On your federal income tax form, there’s a question about financing
presidential elections. Do you want one of your tax dollars to pay for
presidential campaigns? It won’t change your tax or reduce your refund. The
tax check-off decreases candidates’ reliance on large contributions from
individuals and groups.

At minimum, the refusal of people to check the box says that the
movement’s populist garb is a fraud. Given a costless opportunity to make
their preferences known, 9 in 10 tell these reformers to take a flying leap.

It’s clear, then, that the proponents of the check-off system have
explicitly seen it as a referendum on publicly financed elections, a means
for reducing the supposedly corrupt role of private money in politics.
People have had the chance to weigh in on the question, and it has proven to
be wildly unpopular. Given the evidence, isn’t it time proponents throw in the towel?
The left has this odd view that all private money is tainted and only public money
is free of sin. In fact, public financing is the surest way to lock up the system and
protect it from dissenting outsiders. Public financing secures elections as
a means for only people who love the status quo to participate. The hysteria over
Buchanan’s announcement for president was partly caused by the idea that
someone who doesn’t support the system could get matching funds.

Moreover, the real problem with campaign finance is not that there is too
much private money involved. The problem is that the stakes are too high.
Government has too much money to give away and too many favors to pass out. If the
office of the presidency and the Congress were occupied by people restrained by the
rule of law and the Constitution, elections might be more about the quality of the
candidate instead of what H.L. Mencken called an advance auction of stolen goods.

But the implications of the tax check-off collapse are even more
dramatic. It is encouraging evidence that a mark of our times is the nosedive in public
perceptions of government itself. Real conservatives should take heart:
these are times when liberals like Gary Wills feel they have to write books
explaining to us that government is not evil!

Too bad the federal form doesn’t include any other check-off
opportunities. When President George Bush proposed adding one that would
help pay for the reduction of the national debt, it was the only good idea to emerge from his
administration. But it was greeted with hoots and howls from the entire pro-government
establishment, and denounced as an idea that could quickly get out of hand.

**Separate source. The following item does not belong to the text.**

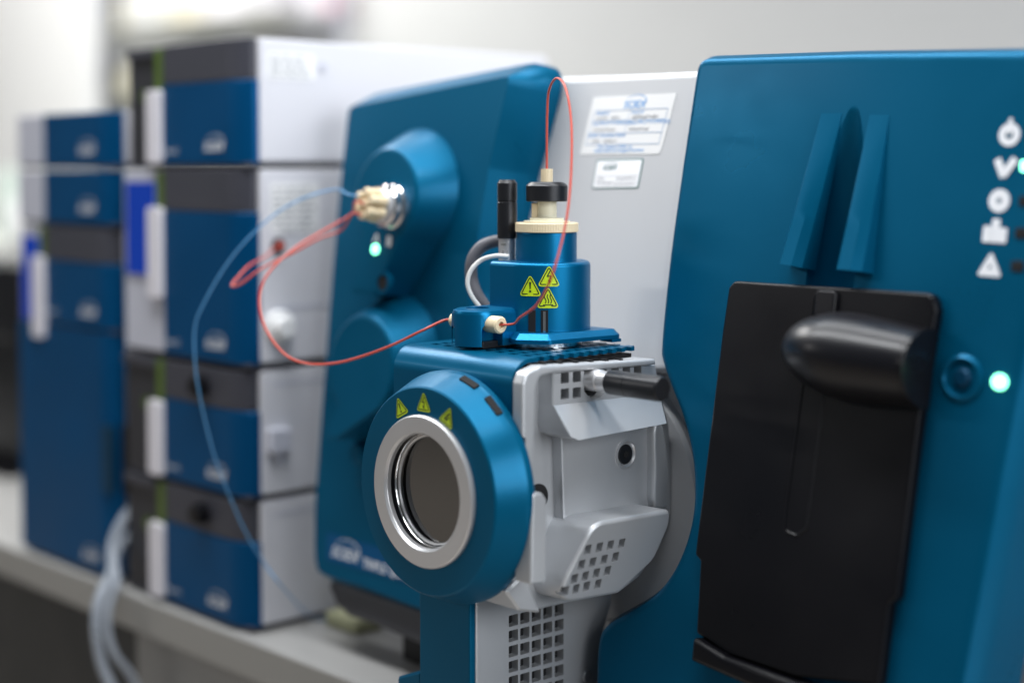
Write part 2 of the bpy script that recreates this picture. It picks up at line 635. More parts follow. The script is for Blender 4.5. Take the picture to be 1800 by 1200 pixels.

Consider Michigan’s experience. Its tax form includes a check-off, not
for a seedy thing like an election, but for two items whose goodness is seemingly self
evident: a fund to help abused and neglected children and another for protection of
endangered wildlife. The result: a whopping 1.4 percent of taxpayers now
check the box. The rest of the 98.6 percent of the public are demonstrating
their vote of no-confidence that government can or should do even these
things.

For Michigan, this is also a historic low. This doesn’t mean that people
don’t like kids and animals and a million other nice things. During the rest of the
year, people freely give to every manner of charitable cause, to groups that use
the money efficiently and effectively. But why would any sane person willingly
give money to the government to either waste or be used to build bigger
bureaucracies to oppress us?

Currently 41 states have spending check-offs on their tax forms, most of
them instituted with the hope of demonstrating the public’s support for a
range of liberal causes. The actual result is an average participation rate
of 1 percent. No wonder government-loving liberals went nuts when Bush
proposed expanding the federal check-off system.

Tax check-offs are a bad idea if they involve new spending because there
will always be enough boneheads to check the box to give the bureaucrats a bit
more money. But insofar as they involve existing spending, these check-offs are a
great idea. Let’s put foreign aid, foreign wars, welfare, education funding, and
public housing on the tax form too. Let people have a say in exactly how their
money should be spent.

Once those results are in, the next step will be to permit a box on the
tax form that simply reads as follows: Check here if you would rather just keep your money.